Süleymaniye Vakfı Meali:

"Ben izin vermeden ona inadınız öyle mi? Demek ki, o sizin büyüğünüz, size büyüyü öğreten adam. Göreceksiniz; kesinlikle ellerinizi ve ayaklarınızı çaprazlamasına kesecek ve hepinizi asacağım" dedi.

(Şuara 49)

Şeref Aziz Taha ve Kemal Çelik Meali:

Firavun: "Demek benden izin almadan ona iman ettiniz. Öyleyse size büyü öğreten usta o olmalı. Ama size ne yapacağımı göreceksiniz. Ellerinizi ve ayaklarınızı çarpazlama kestireceğim ve hepinizi astıracağım" dedi.

(Şuara 49)

Şaban Piriş Meali:

-Ben size izin vermeden önce ona iman mı ettiniz? Anlaşıldı ki o, size sihri öğreten büyüğünüzdür, ellerinizi ve ayaklarınızı çaprazlama kestireyim ve sizi çarmıha gerdireyim de görün siz! dedi.

(Şuara 49)

Talat Koçyiğit Meali:

Firavun ise onlara şöyle demişti: "Ben size izin vermeden, siz ona îman mı ettiniz? Şüphe yoktur ki o, sihri size öğreten bir büyüğünüzdür. Şimdi anlayacaksınız, ellerinizi ve ayaklarınızı çaprazlama mutlaka keseceğim; ve sizin hepinizi asacağım."

(Şuara 49)

Tefhimul Kuran Meali:

(Firavun) Dedi ki: «Ona, ben size izin vermeden önce mi inandınız?
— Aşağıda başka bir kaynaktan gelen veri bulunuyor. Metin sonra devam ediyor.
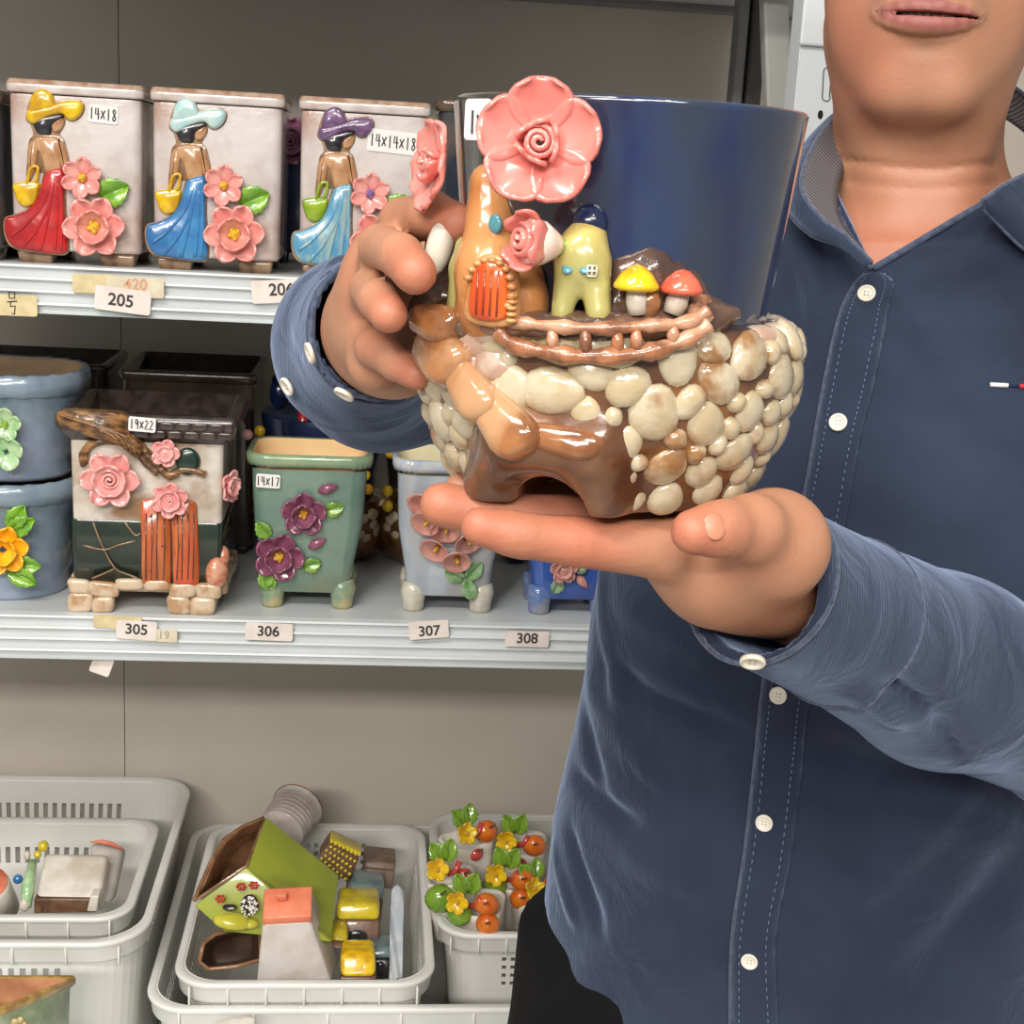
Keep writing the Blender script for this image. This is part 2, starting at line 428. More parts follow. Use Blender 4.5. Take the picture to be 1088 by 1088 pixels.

Hiç tartışmasız, o, size büyüyü öğreten büyüğünüzdür; öyleyse yakında bileceksiniz. Şüphesiz ellerinizi ve ayaklarınızı çaprazlama kestireceğim ve sizin hepinizi gerçekten asıp sallandıracağım.»

(Şuara 49)

Ümit Şimşek Meali:

Firavun “Fakat ben size izin vermeden iman ettiniz,” dedi. “Demek, bu size büyücülüğü öğreten büyüğünüzmüş. Siz görürsünüz; ellerinizi ve ayaklarınızı çaprazlamasına kesip hepinizi asacağım.”

(Şuara 49)

Yaşar Nuri Öztürk Meali

Firavun haykırdı: "Ben size izin vermeden ona inandınız ha! Anlaşıldı, o sizin hepinize sihirbazlığı öğreten büyüğünüz. Yakında bileceksiniz. Yemin olsun, ellerinizi, ayaklarınızı çaprazlamasına keseceğim ve yemin olsun sizi toptan asacağım."